May 23, 2010: Belu and I get engaged on my birthday. I'm not the least bit nervous. It all feels totally natural.

Some people talk about destiny or soul mates or preordained outcomes. I don't believe in that kind of cosmic stuff. But at the same time, it's pretty hard to see how we got to this point without at least thanking fate for putting us together. I was never sure about marriage, not for me anyway. But meeting Belu changed all that. I expected to come to Argentina, have a good time, and go on with my life. I think a lot about that first date, and what I said to Josh immediately afterward. Turns out I was underestimating the situation. And now it's official because...

November 15, 2010: We get married. Our wedding, the party, the church, all of that big stuff isn't until April. But for various reasons, we decide it would be best to move the civil ceremony forward. It's a beautiful day, and over 40 of our friends and family are in attendance. Our judge is the same one who conducted Diego Maradona's wedding and a real jokester. I expect it to feel like a dry run, but even though we have various steps remaining, nothing about it feels like a practice. In Argentina, the civil ceremony is always separate from the grand event, but usually only by a couple of days. In our case, we have four months left to get used to it before we take our case to God and my parents and everyone else who will be coming to town. Put simply, it's one of the best days of my life.

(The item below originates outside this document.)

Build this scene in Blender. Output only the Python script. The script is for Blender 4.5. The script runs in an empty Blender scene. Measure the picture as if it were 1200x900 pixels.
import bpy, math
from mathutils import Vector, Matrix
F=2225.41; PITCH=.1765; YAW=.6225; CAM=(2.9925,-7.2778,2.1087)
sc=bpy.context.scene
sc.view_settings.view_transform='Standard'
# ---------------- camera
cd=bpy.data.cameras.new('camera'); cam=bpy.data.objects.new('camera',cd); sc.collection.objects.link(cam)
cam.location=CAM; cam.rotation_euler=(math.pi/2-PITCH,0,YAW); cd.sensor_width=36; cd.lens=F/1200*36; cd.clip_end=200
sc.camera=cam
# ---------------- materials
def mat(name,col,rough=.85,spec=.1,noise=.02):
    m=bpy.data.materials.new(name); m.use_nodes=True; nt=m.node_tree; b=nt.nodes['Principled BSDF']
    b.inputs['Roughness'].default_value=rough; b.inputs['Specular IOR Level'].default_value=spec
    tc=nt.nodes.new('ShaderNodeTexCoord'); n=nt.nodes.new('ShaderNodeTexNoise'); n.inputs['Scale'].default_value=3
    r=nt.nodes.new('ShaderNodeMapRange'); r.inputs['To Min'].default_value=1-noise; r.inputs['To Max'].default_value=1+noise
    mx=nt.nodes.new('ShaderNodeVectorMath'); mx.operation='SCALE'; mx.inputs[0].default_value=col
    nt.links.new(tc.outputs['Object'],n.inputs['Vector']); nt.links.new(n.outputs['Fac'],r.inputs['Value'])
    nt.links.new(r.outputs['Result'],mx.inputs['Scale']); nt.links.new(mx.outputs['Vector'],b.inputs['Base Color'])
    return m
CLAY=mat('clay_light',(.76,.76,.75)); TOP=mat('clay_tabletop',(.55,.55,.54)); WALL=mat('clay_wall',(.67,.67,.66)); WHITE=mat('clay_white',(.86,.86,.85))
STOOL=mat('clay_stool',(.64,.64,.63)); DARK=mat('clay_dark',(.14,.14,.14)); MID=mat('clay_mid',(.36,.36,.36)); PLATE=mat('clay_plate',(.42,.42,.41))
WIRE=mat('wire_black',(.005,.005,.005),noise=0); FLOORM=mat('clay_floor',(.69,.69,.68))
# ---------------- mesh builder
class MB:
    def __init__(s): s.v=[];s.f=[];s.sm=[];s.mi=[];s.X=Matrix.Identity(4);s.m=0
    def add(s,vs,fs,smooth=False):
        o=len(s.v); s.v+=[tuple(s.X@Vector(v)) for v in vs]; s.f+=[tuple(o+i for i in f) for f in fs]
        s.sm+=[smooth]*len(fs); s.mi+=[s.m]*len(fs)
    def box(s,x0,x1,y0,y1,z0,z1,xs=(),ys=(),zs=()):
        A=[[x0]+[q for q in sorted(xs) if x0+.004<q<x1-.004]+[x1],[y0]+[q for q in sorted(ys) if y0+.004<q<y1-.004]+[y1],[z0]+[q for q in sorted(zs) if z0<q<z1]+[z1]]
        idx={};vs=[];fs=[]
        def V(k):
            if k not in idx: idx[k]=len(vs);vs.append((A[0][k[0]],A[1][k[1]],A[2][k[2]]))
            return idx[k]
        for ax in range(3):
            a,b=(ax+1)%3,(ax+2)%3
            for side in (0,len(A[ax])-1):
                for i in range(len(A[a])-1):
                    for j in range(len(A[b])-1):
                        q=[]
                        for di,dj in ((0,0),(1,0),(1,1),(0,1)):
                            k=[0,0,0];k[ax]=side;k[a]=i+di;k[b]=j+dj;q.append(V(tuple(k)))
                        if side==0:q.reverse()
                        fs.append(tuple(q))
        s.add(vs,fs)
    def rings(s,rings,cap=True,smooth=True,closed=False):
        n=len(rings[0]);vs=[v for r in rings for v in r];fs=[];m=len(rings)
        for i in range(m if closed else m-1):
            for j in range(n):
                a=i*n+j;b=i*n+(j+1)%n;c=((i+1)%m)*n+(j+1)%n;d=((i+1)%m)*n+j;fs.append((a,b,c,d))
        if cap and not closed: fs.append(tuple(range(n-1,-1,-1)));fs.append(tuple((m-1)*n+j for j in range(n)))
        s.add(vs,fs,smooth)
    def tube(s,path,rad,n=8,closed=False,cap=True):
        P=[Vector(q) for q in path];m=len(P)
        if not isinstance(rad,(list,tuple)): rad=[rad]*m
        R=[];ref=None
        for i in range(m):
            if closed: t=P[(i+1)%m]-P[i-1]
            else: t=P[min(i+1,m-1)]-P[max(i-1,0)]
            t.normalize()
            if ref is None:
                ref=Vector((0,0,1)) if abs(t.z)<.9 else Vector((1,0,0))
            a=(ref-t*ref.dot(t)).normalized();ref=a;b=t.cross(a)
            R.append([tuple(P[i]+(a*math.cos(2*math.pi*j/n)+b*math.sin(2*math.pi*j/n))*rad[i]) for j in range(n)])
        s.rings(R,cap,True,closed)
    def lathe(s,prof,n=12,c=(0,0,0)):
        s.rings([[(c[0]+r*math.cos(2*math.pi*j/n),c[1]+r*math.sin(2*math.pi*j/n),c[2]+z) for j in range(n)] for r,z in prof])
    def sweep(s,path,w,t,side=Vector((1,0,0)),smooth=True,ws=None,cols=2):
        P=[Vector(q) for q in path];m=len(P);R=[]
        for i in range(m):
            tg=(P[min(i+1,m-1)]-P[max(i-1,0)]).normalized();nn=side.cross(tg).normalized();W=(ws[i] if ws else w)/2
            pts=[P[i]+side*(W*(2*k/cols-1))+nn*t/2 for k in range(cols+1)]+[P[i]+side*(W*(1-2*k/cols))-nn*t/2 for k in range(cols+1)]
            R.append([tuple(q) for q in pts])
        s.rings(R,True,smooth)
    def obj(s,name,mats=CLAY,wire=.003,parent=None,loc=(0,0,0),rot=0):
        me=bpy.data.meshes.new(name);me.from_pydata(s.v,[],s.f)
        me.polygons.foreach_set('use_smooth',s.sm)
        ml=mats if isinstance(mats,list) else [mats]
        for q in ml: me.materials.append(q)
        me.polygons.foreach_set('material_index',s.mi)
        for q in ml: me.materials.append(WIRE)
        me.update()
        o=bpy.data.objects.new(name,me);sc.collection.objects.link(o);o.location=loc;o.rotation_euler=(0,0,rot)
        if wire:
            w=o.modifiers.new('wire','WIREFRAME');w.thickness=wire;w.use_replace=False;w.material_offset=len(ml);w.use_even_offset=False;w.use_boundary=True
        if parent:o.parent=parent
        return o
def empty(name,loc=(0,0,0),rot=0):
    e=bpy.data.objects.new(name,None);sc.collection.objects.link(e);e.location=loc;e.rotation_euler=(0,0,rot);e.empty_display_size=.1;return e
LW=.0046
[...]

This past November I was home for Thanksgiving. I went back to my old office, took care of my currently vacant condo, spent a lot of time with my family, and saw some friends I hardly ever get to see. When I decided to move to Buenos Aires, it was supposed to be temporary. I was going to meet the objectives at the top of this posting. Going home reminded me that my mindset was awfully naïve about the impact the move would have on me. My life in Chicago was pretty darn good. I sacrificed a whole lot to come here. If it weren't for Belu, perhaps I would be doubting whether it was worth it. But I know that whatever I have given up, I've gained far more. No matter what went well or badly here, against very long odds, I found the love of my life. And for that I am feeling pretty proud of myself these days. But overwhelmingly, every day, I know I'm lucky. Maybe this was supposed to happen. Or maybe it wasn't and Belu and I made it happen. Either way, I'm the one who gets to be so happy about it.